→ WHAT IS NEEDED:
Output a verbatim copy of the data, cut off after the line that contains "SC.camera = cam".

→ DATA PROVIDED:
■ ■ ■
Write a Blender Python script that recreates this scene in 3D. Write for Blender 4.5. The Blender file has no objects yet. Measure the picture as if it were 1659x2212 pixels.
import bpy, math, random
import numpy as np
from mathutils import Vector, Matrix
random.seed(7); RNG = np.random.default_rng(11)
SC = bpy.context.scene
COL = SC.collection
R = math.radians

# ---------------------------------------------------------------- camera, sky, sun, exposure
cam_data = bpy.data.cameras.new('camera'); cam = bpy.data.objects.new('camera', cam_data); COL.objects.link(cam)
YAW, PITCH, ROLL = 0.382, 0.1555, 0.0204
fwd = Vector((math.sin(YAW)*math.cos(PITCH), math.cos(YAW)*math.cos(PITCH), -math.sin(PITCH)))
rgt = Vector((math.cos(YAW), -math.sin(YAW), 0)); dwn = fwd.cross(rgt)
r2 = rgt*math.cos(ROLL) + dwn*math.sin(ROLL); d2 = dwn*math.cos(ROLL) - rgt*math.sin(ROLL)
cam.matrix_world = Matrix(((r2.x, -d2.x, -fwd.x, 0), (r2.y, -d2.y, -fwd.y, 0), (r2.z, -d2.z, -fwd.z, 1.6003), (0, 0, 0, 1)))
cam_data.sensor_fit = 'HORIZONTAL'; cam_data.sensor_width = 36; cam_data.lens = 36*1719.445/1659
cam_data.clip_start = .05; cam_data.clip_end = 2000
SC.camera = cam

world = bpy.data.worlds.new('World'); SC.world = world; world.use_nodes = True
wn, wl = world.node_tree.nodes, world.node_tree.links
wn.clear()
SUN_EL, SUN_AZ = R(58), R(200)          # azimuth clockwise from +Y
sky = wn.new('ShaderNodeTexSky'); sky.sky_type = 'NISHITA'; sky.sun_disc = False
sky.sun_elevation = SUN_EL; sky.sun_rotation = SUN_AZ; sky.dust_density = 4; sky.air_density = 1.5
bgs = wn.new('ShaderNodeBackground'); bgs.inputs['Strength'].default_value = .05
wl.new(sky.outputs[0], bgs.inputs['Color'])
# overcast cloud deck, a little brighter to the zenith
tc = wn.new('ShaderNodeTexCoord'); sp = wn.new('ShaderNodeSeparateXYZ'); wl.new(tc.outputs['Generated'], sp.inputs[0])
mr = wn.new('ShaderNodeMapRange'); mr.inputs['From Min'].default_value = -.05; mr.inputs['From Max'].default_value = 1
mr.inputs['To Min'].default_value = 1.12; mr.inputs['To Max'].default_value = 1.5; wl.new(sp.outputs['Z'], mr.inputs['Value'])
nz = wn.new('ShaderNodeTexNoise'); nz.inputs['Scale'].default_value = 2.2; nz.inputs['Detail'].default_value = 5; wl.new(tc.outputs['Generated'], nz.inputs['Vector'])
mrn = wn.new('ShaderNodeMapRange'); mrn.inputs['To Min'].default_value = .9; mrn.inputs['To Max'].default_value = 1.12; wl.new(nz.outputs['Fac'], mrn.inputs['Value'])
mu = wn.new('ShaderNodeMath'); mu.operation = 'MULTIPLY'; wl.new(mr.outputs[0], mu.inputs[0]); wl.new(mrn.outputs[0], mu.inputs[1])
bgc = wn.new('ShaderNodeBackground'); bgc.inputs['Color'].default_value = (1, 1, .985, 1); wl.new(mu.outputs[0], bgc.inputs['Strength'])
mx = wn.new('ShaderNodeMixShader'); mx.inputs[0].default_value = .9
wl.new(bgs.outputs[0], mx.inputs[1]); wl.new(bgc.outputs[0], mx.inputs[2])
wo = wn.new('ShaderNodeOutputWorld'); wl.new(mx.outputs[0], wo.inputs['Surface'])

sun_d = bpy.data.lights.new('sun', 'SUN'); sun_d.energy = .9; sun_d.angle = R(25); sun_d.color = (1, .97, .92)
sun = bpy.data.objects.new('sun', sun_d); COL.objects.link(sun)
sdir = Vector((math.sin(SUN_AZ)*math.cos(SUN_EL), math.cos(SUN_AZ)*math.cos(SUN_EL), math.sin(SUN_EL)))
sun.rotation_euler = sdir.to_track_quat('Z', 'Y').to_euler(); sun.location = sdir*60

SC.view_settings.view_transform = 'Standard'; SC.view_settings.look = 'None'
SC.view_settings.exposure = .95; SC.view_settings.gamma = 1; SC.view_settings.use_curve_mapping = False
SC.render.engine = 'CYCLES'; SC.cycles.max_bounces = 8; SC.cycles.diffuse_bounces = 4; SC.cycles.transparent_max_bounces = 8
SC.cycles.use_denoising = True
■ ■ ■
→ RESPONSE TO THIS EXERCISE:
Write a Blender Python script that recreates this scene in 3D. Write for Blender 4.5. The Blender file has no objects yet. Measure the picture as if it were 1659x2212 pixels.
import bpy, math, random
import numpy as np
from mathutils import Vector, Matrix
random.seed(7); RNG = np.random.default_rng(11)
SC = bpy.context.scene
COL = SC.collection
R = math.radians

# ---------------------------------------------------------------- camera, sky, sun, exposure
cam_data = bpy.data.cameras.new('camera'); cam = bpy.data.objects.new('camera', cam_data); COL.objects.link(cam)
YAW, PITCH, ROLL = 0.382, 0.1555, 0.0204
fwd = Vector((math.sin(YAW)*math.cos(PITCH), math.cos(YAW)*math.cos(PITCH), -math.sin(PITCH)))
rgt = Vector((math.cos(YAW), -math.sin(YAW), 0)); dwn = fwd.cross(rgt)
r2 = rgt*math.cos(ROLL) + dwn*math.sin(ROLL); d2 = dwn*math.cos(ROLL) - rgt*math.sin(ROLL)
cam.matrix_world = Matrix(((r2.x, -d2.x, -fwd.x, 0), (r2.y, -d2.y, -fwd.y, 0), (r2.z, -d2.z, -fwd.z, 1.6003), (0, 0, 0, 1)))
cam_data.sensor_fit = 'HORIZONTAL'; cam_data.sensor_width = 36; cam_data.lens = 36*1719.445/1659
cam_data.clip_start = .05; cam_data.clip_end = 2000
SC.camera = cam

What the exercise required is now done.